La chronique recense entre autres le fait que plusieurs médecins ne sont pas à l’aise avec cette pratique, et que le débat devrait être ouvert afin de mieux encadrer le tout. En mettant entre guillemets l’affirmation selon laquelle le corps d’une femme lui appartient, elle semble mettre en doute la validité même de l’agentivité féminine, comme si une affirmation de ce genre était à remettre en question. Et surtout, jamais n’aborde-t-elle le contexte qui peut mener une femme vers cette décision. Ce faisant, elle fait l’économie d’une dimension extrêmement importante du débat : les contextes où une femme peut être amenée vers l’interruption volontaire de grossesse, surtout en cours de troisième trimestre. Comme tant d’autres discours du même genre, cette chronique sous-entend que la femme menée vers cette décision le fait nonchalamment, sans la moindre remise en question, sans la moindre souffrance, psychologique ou physiologique. Ce faisant, on pervertit sérieusement le débat et on le sort de son contexte. On évite des questions cruciales : combien y a-t-il réellement d’avortements aussi tardifs? Quelles en sont les causes? Quels contextes spécifiques à la réalité féminine se trouvent derrière une telle décision, et comment peut-on les aborder en tant que société – si tant soit est qu’il s’agit d’un enjeu social? Ces questions auraient dû figurer au centre d’une chronique portant sur ce sujet délicat. Et on ne peut passer sous silence une ironie sous-jacente à la publication de ce texte : alors que la chroniqueuse, tout comme une part importante de ses collègues, promulgue régulièrement la fin de tout débat possible sur la Loi 21, adoptée sous bâillon dans l’absence généralisée de consensus social, les mêmes interlocuteurs martèlent désormais que le débat sur l’avortement, clos depuis des décennies dans un consensus relativement stable, ne serait en fait « pas clos ». Je vois là une imposture médiatique flagrante. De toute évidence, certains chroniqueurs ont une définition à géométrie variable du débat démocratique.

Sans même afficher une affiliation dans le débat sur l’avortement, il est important de condamner ce genre de pratique médiatique où on détourne l’attention vers des questionnements trompeurs et des affirmations aveugles. C’est avec de tels raccourcis qu’on ouvre des brèches dans les acquis des dernières décennies, qui peuvent rapidement être remis en question – on peut d’ailleurs le constater dans l’actualité qui nous provient des États-Unis.
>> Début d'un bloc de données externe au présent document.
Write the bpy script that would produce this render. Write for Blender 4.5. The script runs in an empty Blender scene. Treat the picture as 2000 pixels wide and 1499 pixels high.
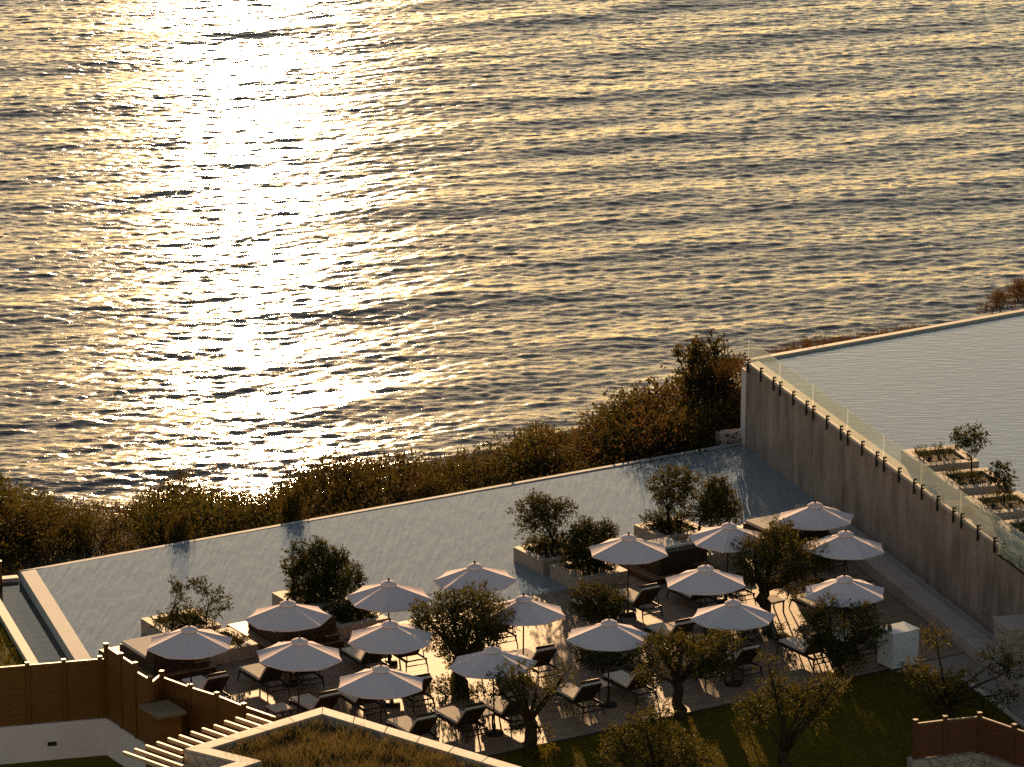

C’est aussi ce genre de pensée réactionnaire, de plus en plus en vogue dans le paysage médiatique québécois, qui rend pleinement pertinents les débats sociaux mis de l’avant par le féminisme. Ces chroniqueurs, qui nient régulièrement l’existence même du privilège masculin et du privilège blanc, le renforcent paradoxalement à grands coups de rhétorique trompeuse, populiste et réactionnaire. Dans les faits, il y a loin de la coupe aux lèvres en ce qui a trait à l’équité entre les genres…

Les productions médiatiques sont encore majoritairement créées, scénarisées et réalisées par des hommes, et mettent ainsi de l’avant un désir largement conjugué au masculin.

L’écart salarial entre les hommes et les femmes existe encore au Québec; même s’il y a eu des améliorations notables, il reste encore beaucoup de travail à faire.

Les métiers à prédominance féminine sont systématiquement dévalués et sous-payés par rapport aux études préalables nécessaires et aux conditions d’emplois sur le terrain : infirmières, enseignantes, éducatrices, etc. L’arrogance avec laquelle la Loi 40 a été imposée sans réel débat témoigne d’ailleurs de cette réalité.

D’un point de vue masculiniste, on me répondrait assurément que la souffrance masculine existe et qu’elle est systématiquement ignorée ou niée par le féminisme. Mais rien n’est plus faux : oui, la souffrance masculine existe et oui, il est primordial de les prendre en considération. Mais, comme d’innombrables études féministes de tous acabits le démontrent de façon quasi unanime, cette souffrance est directement liée aux standards et aux attentes qui découlent de ce qu’on nomme couramment la masculinité toxique. Il serait donc temps de remettre en question nos rapports aux rôles genrés qui nous sont imposés par une culture beaucoup moins égalitaire qu’on aimerait le croire.

Et en attendant, il faut se méfier des remises en question en apparence anodines qui, dans les faits, pourraient venir détruire des acquis beaucoup plus fragiles qu’on ne le réalise.